Work required:
Beginning at the first line of the data, print each line exactly, stopping after the line that contains "def atx(px, Y, py=400): return".

Source material:
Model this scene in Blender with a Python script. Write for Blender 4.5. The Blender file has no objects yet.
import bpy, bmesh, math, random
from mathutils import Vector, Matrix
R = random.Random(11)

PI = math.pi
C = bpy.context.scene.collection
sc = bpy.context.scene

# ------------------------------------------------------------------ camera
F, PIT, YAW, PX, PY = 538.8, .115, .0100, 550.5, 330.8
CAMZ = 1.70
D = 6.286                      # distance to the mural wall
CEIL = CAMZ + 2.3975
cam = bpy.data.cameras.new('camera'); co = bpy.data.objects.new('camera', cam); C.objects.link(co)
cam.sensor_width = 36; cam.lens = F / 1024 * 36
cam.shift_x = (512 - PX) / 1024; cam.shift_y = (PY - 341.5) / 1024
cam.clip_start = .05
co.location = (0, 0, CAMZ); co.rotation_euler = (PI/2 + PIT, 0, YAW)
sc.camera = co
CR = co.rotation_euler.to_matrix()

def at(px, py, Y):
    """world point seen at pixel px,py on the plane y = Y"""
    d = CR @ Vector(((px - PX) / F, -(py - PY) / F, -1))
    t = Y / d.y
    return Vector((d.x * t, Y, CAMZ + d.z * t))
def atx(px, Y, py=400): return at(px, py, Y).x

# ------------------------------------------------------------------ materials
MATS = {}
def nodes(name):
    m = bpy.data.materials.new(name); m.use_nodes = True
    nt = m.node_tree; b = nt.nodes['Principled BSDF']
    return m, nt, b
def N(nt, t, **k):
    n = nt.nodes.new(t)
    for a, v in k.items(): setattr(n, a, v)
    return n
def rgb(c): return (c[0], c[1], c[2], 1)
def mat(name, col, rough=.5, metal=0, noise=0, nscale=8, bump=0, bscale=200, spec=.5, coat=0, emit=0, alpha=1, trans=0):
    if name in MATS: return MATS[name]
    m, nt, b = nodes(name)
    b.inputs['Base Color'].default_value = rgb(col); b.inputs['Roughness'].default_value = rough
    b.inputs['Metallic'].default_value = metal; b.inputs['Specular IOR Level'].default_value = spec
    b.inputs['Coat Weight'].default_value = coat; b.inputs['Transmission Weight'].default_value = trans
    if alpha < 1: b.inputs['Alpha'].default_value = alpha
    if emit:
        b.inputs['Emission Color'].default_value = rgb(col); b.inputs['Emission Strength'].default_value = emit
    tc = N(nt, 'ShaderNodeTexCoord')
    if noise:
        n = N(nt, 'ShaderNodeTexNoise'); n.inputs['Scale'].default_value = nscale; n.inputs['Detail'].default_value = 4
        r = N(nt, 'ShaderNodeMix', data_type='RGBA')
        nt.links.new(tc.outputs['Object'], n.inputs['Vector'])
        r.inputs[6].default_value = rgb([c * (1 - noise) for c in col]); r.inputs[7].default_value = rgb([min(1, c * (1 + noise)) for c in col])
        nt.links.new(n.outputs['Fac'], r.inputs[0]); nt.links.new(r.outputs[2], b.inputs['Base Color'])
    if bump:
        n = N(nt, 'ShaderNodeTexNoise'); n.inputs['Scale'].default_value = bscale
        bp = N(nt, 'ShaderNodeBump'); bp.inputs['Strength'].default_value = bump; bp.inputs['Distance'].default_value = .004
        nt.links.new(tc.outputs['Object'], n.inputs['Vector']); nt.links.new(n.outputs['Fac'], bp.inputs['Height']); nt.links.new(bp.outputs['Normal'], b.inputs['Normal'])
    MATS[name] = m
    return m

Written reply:
Model this scene in Blender with a Python script. Write for Blender 4.5. The Blender file has no objects yet.
import bpy, bmesh, math, random
from mathutils import Vector, Matrix
R = random.Random(11)

PI = math.pi
C = bpy.context.scene.collection
sc = bpy.context.scene

# ------------------------------------------------------------------ camera
F, PIT, YAW, PX, PY = 538.8, .115, .0100, 550.5, 330.8
CAMZ = 1.70
D = 6.286                      # distance to the mural wall
CEIL = CAMZ + 2.3975
cam = bpy.data.cameras.new('camera'); co = bpy.data.objects.new('camera', cam); C.objects.link(co)
cam.sensor_width = 36; cam.lens = F / 1024 * 36
cam.shift_x = (512 - PX) / 1024; cam.shift_y = (PY - 341.5) / 1024
cam.clip_start = .05
co.location = (0, 0, CAMZ); co.rotation_euler = (PI/2 + PIT, 0, YAW)
sc.camera = co
CR = co.rotation_euler.to_matrix()

def at(px, py, Y):
    """world point seen at pixel px,py on the plane y = Y"""
    d = CR @ Vector(((px - PX) / F, -(py - PY) / F, -1))
    t = Y / d.y
    return Vector((d.x * t, Y, CAMZ + d.z * t))
def atx(px, Y, py=400): return at(px, py, Y).x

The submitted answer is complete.